Thursday, March 8, 2007

Wow!

I am not even sure where to start. It has been a while since I blogged last. So much has happened. The worst thing is that my Grandfather died. My Mom keeps saying that "it is a sad thing not a bad thing." I think that hits the nail on the head. He was not doing well and he would not have wanted to live the way that he was living or would be living if he'd recovered. It was a sad day, but my Mom and her sisters were there when he died. My youngest and I were there as well, but after he passed I took the baby out of the room so they could be alone with him. It seemed like there was a moment to be had.
My Grandmother has alzheimer's. It was really good to see how good she looks. My grandfather did not look like himself at all. So it was so good to see my Grandmother look like herself.

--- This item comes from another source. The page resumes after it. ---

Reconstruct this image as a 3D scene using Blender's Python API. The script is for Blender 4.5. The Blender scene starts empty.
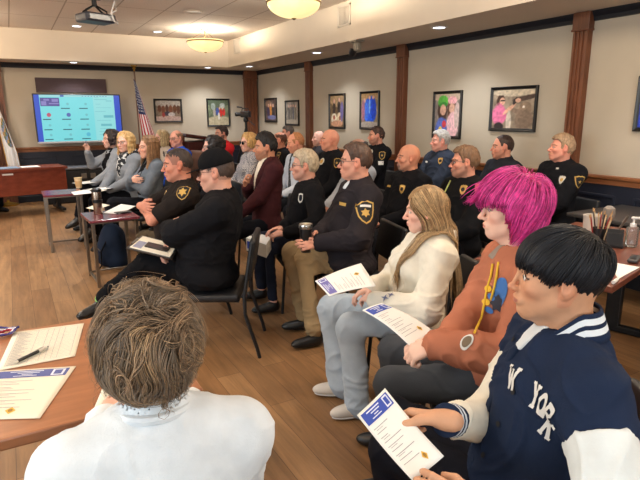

I left the two older kids with my husband, so I had a break from all of the madness of being at home. I was so grateful to be back at home with the kids. I missed them so much. My husband went straight into the field, so things got hairy quickly. Bedtime is very tricky. It is difficult to get everyone in there pajamas and tucked into bed while putting the baby to sleep or trying to nurse. At bedtime I miss having my husband's help. I cannot wait until he has a different job. His current job in the Army is very time consuming. However I am extremely grateful that he is home and not deployed. He has been to Iraq twice and I am sure that he will go back again soon. For now I am thrilled to have him home.
I realize this is a jumble of thoughts, but I haven't had much time to sit down and blog, so I have a ton of things bouncing around in my head. I am hoping to carve out some more time this week.